Ребенок же не сопоставляет мир с самим собой, он гармонично в нем присутствует, целиком и полностью, хотя он уже целостен и индивидуален от природы и эта индивидуальность, данная Природой, является определяющей для него и находится при любых обстоятельствах на первом месте.
Но накопленный негативный опыт и знание жизни в будущем могут, конечно, привести к радикальному противоречию с существующим миропорядком.
Человек, созданный этим Мирозданием, может пойти против своего Творца, который сотворил этот не всегда благоприятный для живых существ мир, но мир этот необходим человеку для того, чтобы тот боролся, закалялся, как-то развивался или пошел на другую крайность – конфронтацию, несущую погибель человеку.
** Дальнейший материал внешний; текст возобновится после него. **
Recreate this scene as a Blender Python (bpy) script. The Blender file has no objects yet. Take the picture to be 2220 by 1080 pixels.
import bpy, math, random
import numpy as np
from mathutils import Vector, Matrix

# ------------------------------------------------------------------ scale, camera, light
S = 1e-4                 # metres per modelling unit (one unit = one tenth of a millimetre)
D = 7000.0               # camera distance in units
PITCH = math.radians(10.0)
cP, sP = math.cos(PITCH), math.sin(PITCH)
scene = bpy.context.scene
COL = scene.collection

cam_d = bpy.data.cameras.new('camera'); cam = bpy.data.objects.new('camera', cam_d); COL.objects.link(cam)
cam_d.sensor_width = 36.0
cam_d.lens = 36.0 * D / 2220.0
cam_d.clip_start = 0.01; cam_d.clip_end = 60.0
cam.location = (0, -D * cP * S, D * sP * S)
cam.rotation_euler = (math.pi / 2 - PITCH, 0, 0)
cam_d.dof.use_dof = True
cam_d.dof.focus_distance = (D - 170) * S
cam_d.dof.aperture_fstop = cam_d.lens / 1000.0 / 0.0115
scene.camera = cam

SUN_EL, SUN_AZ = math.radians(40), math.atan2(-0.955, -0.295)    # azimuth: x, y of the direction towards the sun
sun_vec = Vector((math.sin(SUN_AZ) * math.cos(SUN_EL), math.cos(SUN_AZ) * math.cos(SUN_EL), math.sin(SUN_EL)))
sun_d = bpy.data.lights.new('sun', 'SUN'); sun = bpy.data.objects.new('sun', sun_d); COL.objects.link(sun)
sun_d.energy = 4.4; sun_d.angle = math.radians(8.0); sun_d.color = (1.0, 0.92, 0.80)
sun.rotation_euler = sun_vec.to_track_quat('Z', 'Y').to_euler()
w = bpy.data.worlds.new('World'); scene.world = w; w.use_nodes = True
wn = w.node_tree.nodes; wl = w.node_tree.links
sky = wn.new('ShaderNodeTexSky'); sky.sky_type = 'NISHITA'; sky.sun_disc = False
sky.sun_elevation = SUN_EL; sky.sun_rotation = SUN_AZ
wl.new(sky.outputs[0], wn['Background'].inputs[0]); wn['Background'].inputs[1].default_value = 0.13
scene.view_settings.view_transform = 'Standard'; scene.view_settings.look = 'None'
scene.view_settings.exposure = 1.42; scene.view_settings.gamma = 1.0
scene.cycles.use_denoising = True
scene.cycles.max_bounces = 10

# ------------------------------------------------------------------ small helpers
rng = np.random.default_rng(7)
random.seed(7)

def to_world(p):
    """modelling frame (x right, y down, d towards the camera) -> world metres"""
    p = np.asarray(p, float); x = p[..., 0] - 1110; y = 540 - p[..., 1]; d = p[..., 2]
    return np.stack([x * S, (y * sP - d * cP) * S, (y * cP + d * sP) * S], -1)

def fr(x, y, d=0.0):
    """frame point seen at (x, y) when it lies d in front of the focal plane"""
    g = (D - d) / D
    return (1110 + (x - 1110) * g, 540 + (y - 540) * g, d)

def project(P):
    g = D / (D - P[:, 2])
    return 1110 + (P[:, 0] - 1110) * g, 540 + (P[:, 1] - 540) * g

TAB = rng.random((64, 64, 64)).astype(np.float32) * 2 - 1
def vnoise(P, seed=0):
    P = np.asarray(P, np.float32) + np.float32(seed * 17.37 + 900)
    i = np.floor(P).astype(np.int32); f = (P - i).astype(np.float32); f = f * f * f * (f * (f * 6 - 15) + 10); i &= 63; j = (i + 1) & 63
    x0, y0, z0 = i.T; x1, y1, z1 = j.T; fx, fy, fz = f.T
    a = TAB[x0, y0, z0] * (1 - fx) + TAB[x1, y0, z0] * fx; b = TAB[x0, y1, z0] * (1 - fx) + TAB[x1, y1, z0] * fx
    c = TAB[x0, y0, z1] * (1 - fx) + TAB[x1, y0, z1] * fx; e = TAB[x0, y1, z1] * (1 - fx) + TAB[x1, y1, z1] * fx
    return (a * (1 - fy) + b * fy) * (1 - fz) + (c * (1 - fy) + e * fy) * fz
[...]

В том, что человек вступает в конфронтацию с Тем, кто его сотворил, из-за того, что не приемлет этот мир, нет противоречия, но есть опасности для жизни человека, просто иногда человек хочет снять с себя ответственность и уйти из этого, не всегда благостного, мира снова в некий потусторонний мир, в Рай, там где его индивидуальность и Душа сливаются с неким общим мирозданием, а может и не сливаются полностью вовсе, но как-то приходят в соответствие и гармонию со Вселенской Душой и где за человека отвечает не он сам, а Бог.
Всё почти также как происходит на этой грешной земле и с детьми, они живут по тем же правилам, что в Раю, что на земле.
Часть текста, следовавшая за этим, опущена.